◆ Aim
Extract only the lines running from the top of the entries to the line that holds "COL = S.collection". Include that line and omit the pictures.

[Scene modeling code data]
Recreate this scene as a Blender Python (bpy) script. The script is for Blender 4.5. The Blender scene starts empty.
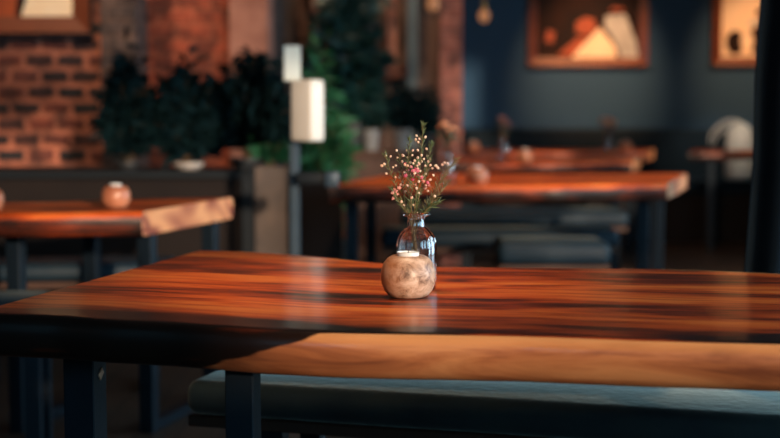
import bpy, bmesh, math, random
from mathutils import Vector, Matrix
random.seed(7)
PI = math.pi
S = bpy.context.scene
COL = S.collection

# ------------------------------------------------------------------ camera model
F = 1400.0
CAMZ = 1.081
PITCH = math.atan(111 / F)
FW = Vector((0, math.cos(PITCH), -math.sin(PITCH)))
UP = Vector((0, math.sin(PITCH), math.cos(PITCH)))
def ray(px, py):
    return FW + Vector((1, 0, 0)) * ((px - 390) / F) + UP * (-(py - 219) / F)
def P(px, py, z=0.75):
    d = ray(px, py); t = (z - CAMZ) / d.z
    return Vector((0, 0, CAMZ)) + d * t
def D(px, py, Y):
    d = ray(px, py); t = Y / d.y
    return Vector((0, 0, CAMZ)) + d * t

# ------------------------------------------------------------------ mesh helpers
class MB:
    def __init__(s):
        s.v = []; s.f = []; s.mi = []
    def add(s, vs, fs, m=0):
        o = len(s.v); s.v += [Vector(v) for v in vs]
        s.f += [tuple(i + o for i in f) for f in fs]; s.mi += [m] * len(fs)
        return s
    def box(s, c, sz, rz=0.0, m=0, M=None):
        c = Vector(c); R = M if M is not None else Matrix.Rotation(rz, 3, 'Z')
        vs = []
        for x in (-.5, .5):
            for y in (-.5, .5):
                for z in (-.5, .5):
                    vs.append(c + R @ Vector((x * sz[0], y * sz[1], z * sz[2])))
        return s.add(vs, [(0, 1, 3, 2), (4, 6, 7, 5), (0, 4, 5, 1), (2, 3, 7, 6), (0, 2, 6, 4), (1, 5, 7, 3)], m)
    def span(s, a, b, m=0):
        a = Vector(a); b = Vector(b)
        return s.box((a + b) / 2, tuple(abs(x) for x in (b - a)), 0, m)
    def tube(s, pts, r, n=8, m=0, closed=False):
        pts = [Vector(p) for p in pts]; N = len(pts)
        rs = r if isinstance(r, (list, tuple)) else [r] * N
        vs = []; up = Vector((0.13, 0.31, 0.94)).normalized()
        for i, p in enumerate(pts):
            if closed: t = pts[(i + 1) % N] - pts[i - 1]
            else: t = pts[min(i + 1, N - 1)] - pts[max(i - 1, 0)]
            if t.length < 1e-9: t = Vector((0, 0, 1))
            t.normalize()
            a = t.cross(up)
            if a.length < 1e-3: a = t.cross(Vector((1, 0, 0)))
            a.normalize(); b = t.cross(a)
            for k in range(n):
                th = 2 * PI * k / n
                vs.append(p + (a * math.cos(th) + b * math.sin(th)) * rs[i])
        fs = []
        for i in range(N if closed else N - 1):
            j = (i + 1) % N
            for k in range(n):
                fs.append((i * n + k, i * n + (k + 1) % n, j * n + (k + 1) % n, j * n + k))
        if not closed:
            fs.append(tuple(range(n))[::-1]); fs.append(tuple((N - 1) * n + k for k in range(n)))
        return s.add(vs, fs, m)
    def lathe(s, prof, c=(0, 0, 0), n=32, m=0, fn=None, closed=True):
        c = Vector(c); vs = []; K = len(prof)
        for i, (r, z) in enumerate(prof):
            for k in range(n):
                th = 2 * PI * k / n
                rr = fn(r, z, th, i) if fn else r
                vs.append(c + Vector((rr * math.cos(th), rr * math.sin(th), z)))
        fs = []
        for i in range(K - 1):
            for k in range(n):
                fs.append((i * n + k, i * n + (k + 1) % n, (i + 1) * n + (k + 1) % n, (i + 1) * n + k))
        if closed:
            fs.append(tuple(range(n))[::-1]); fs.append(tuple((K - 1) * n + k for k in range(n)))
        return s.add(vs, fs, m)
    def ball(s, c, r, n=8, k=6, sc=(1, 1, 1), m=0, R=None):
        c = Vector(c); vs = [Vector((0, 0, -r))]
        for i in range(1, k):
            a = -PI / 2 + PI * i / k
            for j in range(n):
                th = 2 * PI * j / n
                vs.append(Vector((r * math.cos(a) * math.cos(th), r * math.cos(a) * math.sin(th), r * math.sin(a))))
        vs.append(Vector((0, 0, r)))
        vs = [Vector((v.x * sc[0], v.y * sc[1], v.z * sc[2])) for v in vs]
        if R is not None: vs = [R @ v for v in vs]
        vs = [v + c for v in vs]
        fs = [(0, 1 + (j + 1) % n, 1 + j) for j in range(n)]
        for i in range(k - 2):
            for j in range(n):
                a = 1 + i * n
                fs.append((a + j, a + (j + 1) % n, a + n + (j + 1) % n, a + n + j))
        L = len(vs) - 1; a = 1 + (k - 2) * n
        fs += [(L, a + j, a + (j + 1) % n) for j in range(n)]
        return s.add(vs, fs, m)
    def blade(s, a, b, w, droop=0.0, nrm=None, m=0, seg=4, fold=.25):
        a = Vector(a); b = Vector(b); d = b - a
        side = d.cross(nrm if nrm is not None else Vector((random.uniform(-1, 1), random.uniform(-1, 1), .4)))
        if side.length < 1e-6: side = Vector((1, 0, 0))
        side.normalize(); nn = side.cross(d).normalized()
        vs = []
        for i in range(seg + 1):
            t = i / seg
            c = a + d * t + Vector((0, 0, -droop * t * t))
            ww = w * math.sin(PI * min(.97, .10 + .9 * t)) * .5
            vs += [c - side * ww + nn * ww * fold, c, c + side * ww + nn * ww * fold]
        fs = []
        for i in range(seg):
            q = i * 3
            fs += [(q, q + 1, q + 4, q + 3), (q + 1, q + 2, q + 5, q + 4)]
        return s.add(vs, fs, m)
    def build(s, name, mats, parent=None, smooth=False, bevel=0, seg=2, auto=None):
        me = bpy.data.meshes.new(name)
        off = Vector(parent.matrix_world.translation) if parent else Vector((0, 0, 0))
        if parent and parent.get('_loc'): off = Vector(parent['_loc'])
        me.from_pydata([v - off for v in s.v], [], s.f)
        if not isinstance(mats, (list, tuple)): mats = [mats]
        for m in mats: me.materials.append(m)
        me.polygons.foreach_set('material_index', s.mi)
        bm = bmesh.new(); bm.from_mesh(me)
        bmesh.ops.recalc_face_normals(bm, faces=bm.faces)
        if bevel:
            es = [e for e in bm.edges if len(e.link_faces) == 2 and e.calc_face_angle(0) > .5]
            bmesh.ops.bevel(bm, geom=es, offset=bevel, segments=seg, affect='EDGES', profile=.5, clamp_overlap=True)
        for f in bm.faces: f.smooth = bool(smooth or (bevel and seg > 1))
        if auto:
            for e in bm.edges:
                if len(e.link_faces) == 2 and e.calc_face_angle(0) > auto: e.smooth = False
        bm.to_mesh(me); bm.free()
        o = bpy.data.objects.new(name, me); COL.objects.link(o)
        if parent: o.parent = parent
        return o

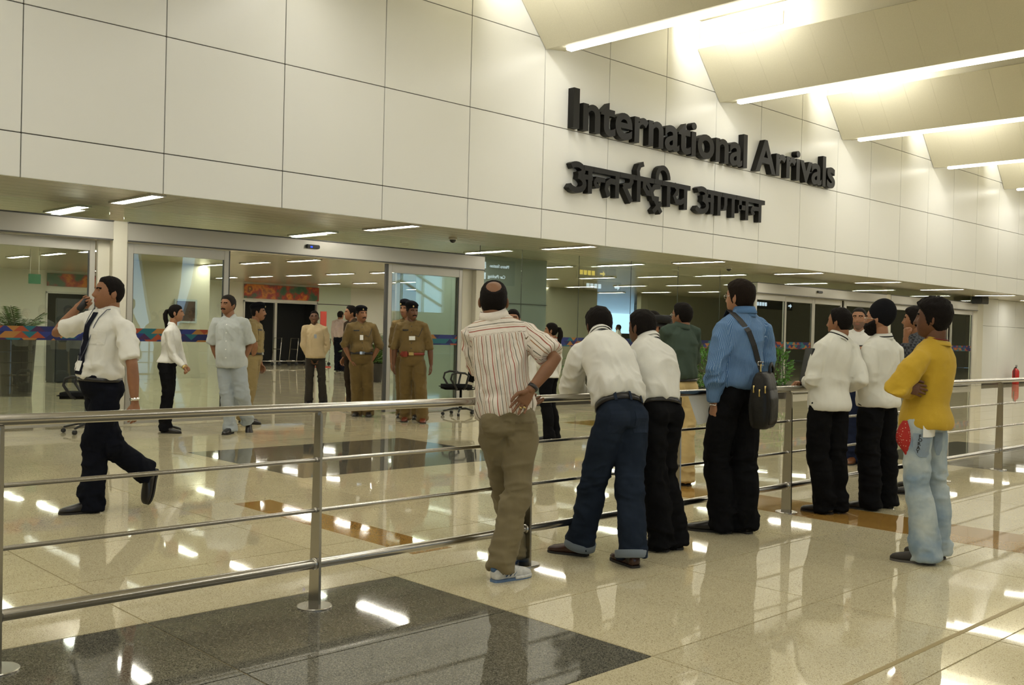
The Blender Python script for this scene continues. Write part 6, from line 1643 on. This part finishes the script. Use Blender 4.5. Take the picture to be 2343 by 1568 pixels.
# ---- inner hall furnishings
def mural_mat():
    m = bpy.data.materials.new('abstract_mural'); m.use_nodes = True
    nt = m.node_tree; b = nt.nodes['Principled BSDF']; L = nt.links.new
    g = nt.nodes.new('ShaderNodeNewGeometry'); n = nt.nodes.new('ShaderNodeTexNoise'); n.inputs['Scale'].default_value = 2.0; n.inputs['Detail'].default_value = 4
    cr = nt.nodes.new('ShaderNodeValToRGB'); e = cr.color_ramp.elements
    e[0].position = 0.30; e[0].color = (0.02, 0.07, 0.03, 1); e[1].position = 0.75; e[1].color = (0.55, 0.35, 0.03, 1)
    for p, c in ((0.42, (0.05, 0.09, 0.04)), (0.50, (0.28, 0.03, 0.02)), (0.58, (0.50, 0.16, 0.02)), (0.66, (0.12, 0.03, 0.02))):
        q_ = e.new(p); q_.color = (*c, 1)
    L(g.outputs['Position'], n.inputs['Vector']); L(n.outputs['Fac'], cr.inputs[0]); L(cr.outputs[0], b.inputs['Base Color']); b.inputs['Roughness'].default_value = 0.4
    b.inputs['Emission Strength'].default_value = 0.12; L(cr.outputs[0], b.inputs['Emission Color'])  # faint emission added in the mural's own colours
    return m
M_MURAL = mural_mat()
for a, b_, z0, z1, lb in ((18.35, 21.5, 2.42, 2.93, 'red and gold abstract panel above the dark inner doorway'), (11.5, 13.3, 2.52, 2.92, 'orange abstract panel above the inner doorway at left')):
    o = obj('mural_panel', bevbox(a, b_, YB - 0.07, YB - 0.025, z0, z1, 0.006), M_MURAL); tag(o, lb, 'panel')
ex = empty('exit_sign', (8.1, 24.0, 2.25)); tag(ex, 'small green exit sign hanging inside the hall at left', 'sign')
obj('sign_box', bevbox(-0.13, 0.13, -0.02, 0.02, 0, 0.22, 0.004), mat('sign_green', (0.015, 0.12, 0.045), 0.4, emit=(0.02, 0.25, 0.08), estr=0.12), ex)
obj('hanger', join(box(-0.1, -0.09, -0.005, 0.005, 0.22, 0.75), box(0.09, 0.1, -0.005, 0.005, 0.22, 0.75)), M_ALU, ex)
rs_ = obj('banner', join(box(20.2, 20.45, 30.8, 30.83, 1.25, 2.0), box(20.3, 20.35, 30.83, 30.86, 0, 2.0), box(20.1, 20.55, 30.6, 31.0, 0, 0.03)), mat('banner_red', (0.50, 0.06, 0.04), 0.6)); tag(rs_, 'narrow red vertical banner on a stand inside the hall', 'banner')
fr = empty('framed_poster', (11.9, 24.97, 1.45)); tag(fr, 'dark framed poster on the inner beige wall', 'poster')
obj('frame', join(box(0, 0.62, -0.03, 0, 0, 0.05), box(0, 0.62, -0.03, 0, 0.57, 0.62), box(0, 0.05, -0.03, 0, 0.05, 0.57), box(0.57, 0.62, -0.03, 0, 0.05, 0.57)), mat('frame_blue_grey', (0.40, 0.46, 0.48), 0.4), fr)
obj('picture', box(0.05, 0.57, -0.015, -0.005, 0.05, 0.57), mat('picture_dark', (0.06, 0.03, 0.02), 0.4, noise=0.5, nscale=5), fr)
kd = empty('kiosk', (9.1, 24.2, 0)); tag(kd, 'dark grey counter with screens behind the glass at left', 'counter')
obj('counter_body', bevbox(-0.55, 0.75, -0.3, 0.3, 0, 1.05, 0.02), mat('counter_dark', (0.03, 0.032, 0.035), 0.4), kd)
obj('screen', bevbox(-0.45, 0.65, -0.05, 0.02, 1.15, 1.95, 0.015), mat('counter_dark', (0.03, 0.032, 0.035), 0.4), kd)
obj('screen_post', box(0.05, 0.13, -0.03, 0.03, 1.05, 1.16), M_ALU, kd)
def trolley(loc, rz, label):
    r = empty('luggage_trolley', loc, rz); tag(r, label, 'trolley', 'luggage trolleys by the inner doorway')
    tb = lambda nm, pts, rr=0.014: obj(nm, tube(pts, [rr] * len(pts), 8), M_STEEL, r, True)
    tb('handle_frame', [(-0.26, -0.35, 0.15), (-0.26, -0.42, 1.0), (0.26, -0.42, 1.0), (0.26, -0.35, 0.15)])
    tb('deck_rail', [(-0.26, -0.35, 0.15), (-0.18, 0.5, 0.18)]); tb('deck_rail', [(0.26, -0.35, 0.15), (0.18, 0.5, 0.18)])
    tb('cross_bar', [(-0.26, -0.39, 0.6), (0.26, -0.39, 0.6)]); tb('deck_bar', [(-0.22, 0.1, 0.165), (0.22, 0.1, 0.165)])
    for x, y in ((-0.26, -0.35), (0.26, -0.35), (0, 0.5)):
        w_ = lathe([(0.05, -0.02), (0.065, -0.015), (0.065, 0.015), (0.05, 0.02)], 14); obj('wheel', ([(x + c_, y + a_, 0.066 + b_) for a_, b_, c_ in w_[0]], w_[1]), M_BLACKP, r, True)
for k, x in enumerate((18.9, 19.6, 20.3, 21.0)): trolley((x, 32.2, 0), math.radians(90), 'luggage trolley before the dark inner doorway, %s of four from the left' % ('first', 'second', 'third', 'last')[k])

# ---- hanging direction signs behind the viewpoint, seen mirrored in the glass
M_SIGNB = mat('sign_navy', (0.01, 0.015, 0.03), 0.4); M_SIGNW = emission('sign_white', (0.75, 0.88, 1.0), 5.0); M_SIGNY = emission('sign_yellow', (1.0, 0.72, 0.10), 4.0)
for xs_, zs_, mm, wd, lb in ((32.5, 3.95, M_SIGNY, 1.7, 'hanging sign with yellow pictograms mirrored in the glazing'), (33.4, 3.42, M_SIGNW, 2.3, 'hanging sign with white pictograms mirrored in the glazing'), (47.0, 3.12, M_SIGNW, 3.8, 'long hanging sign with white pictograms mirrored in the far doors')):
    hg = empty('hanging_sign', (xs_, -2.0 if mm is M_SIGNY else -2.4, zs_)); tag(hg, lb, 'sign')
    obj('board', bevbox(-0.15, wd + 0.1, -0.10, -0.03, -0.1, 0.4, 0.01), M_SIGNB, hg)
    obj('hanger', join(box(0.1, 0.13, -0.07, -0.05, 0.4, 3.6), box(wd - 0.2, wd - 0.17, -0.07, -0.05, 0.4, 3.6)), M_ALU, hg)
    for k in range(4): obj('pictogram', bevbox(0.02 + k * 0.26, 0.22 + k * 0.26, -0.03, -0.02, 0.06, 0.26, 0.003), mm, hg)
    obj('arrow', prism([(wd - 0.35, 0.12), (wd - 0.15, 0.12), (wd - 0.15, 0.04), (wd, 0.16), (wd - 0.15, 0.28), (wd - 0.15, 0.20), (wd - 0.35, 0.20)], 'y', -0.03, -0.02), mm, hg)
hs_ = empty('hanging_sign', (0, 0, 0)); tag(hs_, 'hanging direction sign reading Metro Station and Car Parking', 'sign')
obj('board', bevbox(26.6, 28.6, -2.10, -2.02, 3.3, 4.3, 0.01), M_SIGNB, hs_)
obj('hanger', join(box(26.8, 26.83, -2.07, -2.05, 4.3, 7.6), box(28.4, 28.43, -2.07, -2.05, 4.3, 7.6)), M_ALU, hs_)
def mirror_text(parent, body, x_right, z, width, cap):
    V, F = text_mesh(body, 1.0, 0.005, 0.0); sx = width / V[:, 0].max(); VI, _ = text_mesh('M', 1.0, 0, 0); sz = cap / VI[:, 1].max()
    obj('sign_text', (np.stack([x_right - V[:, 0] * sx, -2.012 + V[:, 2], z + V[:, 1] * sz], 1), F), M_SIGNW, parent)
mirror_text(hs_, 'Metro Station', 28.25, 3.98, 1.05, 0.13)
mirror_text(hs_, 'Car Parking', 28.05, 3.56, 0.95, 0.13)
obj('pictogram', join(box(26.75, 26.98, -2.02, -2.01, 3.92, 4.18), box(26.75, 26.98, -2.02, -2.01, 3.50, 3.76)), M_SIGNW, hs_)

◆ Task response
Recreate this scene as a Blender Python (bpy) script. The script is for Blender 4.5. The Blender scene starts empty.
import bpy, bmesh, math, random
from mathutils import Vector, Matrix
random.seed(7)
PI = math.pi
S = bpy.context.scene
COL = S.collection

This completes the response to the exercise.